Omit all images. Write out the rest of the material exactly.
══ Material
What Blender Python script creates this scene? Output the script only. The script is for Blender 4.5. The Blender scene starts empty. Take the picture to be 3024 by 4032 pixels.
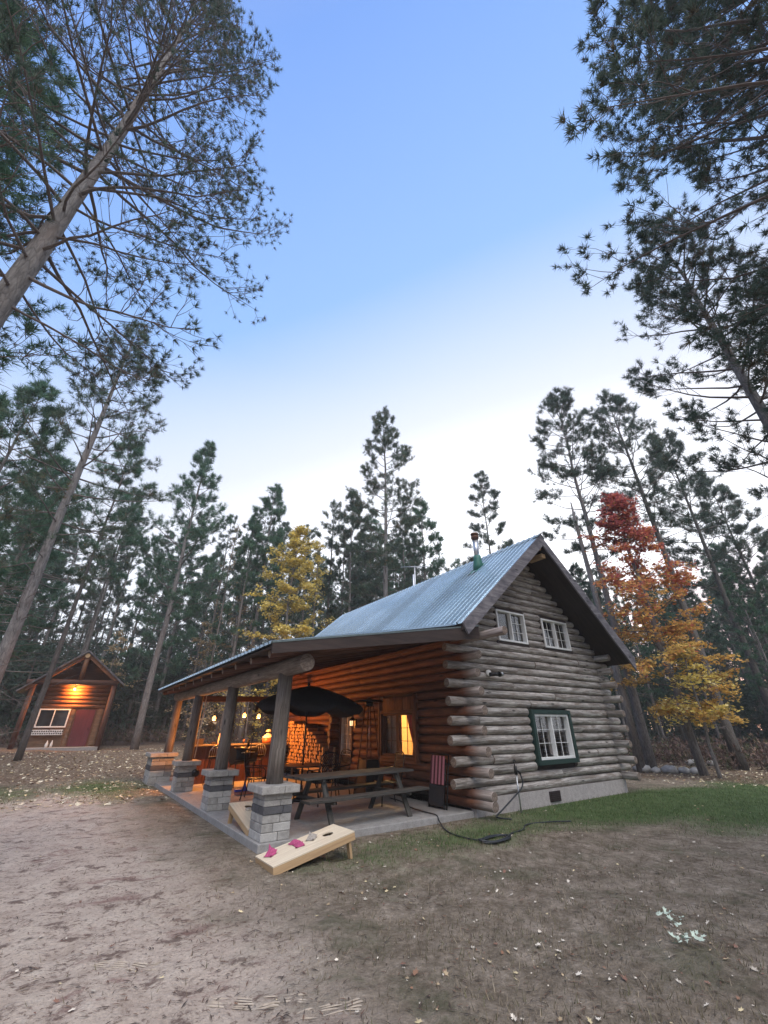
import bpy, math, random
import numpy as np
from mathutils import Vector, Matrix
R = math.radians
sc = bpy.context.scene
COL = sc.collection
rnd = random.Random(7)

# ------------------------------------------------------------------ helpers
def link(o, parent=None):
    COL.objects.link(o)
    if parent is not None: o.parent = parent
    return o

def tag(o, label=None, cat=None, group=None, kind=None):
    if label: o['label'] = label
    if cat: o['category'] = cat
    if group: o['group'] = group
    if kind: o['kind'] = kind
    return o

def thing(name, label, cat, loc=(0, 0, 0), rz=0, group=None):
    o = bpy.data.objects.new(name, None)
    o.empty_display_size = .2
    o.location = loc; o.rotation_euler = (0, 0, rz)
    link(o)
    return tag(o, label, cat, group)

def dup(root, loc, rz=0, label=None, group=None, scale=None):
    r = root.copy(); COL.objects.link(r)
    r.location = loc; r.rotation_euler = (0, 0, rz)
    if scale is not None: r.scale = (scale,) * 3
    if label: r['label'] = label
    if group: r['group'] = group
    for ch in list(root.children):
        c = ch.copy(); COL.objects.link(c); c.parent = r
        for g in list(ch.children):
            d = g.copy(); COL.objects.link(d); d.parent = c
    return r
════
Expected output:
What Blender Python script creates this scene? Output the script only. The script is for Blender 4.5. The Blender scene starts empty. Take the picture to be 3024 by 4032 pixels.
import bpy, math, random
import numpy as np
from mathutils import Vector, Matrix
R = math.radians
sc = bpy.context.scene
COL = sc.collection
rnd = random.Random(7)

# ------------------------------------------------------------------ helpers
def link(o, parent=None):
    COL.objects.link(o)
    if parent is not None: o.parent = parent
    return o

def tag(o, label=None, cat=None, group=None, kind=None):
    if label: o['label'] = label
    if cat: o['category'] = cat
    if group: o['group'] = group
    if kind: o['kind'] = kind
    return o

def thing(name, label, cat, loc=(0, 0, 0), rz=0, group=None):
    o = bpy.data.objects.new(name, None)
    o.empty_display_size = .2
    o.location = loc; o.rotation_euler = (0, 0, rz)
    link(o)
    return tag(o, label, cat, group)

def dup(root, loc, rz=0, label=None, group=None, scale=None):
    r = root.copy(); COL.objects.link(r)
    r.location = loc; r.rotation_euler = (0, 0, rz)
    if scale is not None: r.scale = (scale,) * 3
    if label: r['label'] = label
    if group: r['group'] = group
    for ch in list(root.children):
        c = ch.copy(); COL.objects.link(c); c.parent = r
        for g in list(ch.children):
            d = g.copy(); COL.objects.link(d); d.parent = c
    return r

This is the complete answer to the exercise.